Up to and including the line with "SC.cycles.caustics_refractive = False", please set down the entries below exactly, starting from the first line.

* [Scenes as source code]
※

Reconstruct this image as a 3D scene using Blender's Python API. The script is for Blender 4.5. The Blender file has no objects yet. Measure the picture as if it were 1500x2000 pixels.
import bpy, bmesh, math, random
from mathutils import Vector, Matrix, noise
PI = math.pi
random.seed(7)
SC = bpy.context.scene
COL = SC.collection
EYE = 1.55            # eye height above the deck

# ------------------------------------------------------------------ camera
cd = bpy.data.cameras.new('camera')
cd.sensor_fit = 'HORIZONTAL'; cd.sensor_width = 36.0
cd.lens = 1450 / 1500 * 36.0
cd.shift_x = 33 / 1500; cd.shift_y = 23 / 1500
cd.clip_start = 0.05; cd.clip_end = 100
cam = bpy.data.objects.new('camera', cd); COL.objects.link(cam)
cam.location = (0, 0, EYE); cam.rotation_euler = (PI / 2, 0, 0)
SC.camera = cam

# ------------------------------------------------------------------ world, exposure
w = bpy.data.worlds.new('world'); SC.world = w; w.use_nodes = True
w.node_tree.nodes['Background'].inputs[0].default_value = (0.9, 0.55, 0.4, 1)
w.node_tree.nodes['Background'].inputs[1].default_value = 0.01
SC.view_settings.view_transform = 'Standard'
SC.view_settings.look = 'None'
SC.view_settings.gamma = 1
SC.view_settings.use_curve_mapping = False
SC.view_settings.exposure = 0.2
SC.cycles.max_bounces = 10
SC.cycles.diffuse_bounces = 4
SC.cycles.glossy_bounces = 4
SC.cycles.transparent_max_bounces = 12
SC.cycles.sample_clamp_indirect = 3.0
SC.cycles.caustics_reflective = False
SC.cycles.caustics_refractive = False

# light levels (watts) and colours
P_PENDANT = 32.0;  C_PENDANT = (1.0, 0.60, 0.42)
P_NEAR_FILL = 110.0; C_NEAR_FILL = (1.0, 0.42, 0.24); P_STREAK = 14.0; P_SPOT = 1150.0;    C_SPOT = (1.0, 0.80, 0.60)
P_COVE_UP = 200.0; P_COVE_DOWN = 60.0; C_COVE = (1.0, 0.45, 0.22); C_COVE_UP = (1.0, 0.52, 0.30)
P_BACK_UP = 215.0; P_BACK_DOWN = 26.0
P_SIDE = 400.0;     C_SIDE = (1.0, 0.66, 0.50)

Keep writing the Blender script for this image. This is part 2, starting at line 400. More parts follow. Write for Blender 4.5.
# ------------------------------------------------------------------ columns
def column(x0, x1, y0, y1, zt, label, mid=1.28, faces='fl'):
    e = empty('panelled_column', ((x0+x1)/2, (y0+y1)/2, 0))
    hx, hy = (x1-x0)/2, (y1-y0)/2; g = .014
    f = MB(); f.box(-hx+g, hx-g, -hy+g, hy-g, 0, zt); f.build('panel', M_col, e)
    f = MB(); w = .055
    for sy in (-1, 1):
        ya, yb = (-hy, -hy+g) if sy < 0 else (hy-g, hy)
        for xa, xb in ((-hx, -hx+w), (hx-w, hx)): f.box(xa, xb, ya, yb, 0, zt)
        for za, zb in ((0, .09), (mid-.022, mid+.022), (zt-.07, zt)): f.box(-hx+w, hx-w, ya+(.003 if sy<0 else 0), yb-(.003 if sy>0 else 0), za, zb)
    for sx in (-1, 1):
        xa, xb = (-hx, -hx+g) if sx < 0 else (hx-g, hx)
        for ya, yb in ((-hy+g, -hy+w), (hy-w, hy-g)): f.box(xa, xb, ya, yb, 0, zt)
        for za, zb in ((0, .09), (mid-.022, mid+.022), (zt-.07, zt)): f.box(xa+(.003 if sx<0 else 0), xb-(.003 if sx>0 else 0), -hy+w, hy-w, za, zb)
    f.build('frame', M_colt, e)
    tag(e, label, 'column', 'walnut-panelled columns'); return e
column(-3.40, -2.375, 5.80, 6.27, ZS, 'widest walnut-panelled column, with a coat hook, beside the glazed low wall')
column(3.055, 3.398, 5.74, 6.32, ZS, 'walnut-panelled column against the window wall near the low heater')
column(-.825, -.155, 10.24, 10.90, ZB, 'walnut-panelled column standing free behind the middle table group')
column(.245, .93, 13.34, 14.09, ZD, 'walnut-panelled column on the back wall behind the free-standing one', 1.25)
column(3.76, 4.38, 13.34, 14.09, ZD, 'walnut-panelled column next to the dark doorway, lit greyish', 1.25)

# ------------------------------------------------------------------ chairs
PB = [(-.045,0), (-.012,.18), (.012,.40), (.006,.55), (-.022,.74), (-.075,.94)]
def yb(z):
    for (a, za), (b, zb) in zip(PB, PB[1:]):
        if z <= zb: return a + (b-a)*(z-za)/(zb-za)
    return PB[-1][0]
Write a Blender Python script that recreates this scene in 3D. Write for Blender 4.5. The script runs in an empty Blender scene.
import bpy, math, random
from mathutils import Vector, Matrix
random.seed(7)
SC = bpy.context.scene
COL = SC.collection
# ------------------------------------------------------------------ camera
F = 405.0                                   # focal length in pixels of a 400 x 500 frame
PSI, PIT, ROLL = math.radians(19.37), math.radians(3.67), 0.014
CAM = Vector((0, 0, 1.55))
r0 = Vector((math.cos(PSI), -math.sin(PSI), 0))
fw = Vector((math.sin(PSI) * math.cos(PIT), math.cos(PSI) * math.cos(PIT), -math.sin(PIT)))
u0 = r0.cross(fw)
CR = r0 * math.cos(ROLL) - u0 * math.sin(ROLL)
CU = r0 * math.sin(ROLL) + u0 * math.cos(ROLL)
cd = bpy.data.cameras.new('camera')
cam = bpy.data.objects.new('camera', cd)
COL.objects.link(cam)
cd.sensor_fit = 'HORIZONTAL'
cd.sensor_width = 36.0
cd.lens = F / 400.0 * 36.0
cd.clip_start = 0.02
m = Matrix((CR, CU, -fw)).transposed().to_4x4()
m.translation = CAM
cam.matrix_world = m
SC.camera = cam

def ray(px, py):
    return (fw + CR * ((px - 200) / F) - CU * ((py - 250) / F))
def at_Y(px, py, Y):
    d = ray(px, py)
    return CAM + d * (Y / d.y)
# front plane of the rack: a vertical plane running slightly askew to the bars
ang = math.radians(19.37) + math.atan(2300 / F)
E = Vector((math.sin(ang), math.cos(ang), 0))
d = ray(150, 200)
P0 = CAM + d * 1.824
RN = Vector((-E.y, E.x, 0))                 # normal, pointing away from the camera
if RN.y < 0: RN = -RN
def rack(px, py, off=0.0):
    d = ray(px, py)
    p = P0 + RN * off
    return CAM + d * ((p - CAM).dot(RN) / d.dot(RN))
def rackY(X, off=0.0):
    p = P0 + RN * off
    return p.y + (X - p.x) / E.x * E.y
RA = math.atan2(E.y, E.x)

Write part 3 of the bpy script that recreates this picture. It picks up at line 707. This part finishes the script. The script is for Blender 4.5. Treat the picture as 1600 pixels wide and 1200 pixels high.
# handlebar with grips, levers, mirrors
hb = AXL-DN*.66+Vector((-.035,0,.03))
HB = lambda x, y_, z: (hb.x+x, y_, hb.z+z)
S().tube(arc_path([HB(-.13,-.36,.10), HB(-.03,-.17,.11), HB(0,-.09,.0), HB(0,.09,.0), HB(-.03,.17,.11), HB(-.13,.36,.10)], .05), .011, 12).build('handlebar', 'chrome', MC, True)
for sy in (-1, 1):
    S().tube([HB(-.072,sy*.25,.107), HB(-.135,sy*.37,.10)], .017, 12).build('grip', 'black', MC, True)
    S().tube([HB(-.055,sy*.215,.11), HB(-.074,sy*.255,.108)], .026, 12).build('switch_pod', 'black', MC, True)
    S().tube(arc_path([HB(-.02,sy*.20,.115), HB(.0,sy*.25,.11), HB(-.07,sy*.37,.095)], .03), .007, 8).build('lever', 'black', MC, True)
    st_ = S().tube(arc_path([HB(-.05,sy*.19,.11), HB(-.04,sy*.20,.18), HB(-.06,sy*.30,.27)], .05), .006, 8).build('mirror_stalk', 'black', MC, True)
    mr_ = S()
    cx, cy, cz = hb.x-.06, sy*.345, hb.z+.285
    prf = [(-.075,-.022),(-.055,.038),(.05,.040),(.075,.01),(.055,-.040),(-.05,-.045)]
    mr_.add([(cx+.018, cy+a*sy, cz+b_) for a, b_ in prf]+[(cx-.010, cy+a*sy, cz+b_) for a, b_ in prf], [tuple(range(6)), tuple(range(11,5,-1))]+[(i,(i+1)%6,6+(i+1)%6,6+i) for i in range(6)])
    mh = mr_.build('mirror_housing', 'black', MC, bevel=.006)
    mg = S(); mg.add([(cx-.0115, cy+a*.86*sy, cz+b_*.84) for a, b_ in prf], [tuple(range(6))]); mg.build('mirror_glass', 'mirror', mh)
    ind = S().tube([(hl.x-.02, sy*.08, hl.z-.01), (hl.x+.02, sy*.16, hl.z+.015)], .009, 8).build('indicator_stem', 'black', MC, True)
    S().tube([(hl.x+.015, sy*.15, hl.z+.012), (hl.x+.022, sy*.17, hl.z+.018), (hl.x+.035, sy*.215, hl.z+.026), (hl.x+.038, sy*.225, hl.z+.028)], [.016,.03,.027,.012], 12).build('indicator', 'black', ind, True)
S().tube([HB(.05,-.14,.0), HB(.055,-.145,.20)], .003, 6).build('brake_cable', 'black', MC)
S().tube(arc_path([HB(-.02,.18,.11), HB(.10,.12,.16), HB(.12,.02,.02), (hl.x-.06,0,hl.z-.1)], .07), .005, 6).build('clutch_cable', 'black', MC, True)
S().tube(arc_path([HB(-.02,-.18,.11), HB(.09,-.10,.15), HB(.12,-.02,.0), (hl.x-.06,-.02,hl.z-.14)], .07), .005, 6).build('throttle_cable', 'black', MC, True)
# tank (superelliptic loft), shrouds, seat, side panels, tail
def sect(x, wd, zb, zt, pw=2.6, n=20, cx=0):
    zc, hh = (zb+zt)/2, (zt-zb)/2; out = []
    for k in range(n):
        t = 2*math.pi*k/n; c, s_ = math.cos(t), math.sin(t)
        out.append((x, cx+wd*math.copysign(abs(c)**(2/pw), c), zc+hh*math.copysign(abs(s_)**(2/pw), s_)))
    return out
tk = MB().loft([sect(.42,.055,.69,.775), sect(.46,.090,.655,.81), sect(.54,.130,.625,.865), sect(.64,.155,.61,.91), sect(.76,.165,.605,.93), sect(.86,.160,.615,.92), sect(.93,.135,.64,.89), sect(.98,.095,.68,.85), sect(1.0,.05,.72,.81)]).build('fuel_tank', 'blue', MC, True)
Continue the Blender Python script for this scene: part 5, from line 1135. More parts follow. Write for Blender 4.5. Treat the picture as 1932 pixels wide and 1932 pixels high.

※

* [SOLUTION TO THE EXERCISE]
Reconstruct this image as a 3D scene using Blender's Python API. The script is for Blender 4.5. The Blender file has no objects yet. Measure the picture as if it were 1500x2000 pixels.
import bpy, bmesh, math, random
from mathutils import Vector, Matrix, noise
PI = math.pi
random.seed(7)
SC = bpy.context.scene
COL = SC.collection
EYE = 1.55            # eye height above the deck

# ------------------------------------------------------------------ camera
cd = bpy.data.cameras.new('camera')
cd.sensor_fit = 'HORIZONTAL'; cd.sensor_width = 36.0
cd.lens = 1450 / 1500 * 36.0
cd.shift_x = 33 / 1500; cd.shift_y = 23 / 1500
cd.clip_start = 0.05; cd.clip_end = 100
cam = bpy.data.objects.new('camera', cd); COL.objects.link(cam)
cam.location = (0, 0, EYE); cam.rotation_euler = (PI / 2, 0, 0)
SC.camera = cam

# ------------------------------------------------------------------ world, exposure
w = bpy.data.worlds.new('world'); SC.world = w; w.use_nodes = True
w.node_tree.nodes['Background'].inputs[0].default_value = (0.9, 0.55, 0.4, 1)
w.node_tree.nodes['Background'].inputs[1].default_value = 0.01
SC.view_settings.view_transform = 'Standard'
SC.view_settings.look = 'None'
SC.view_settings.gamma = 1
SC.view_settings.use_curve_mapping = False
SC.view_settings.exposure = 0.2
SC.cycles.max_bounces = 10
SC.cycles.diffuse_bounces = 4
SC.cycles.glossy_bounces = 4
SC.cycles.transparent_max_bounces = 12
SC.cycles.sample_clamp_indirect = 3.0
SC.cycles.caustics_reflective = False
SC.cycles.caustics_refractive = False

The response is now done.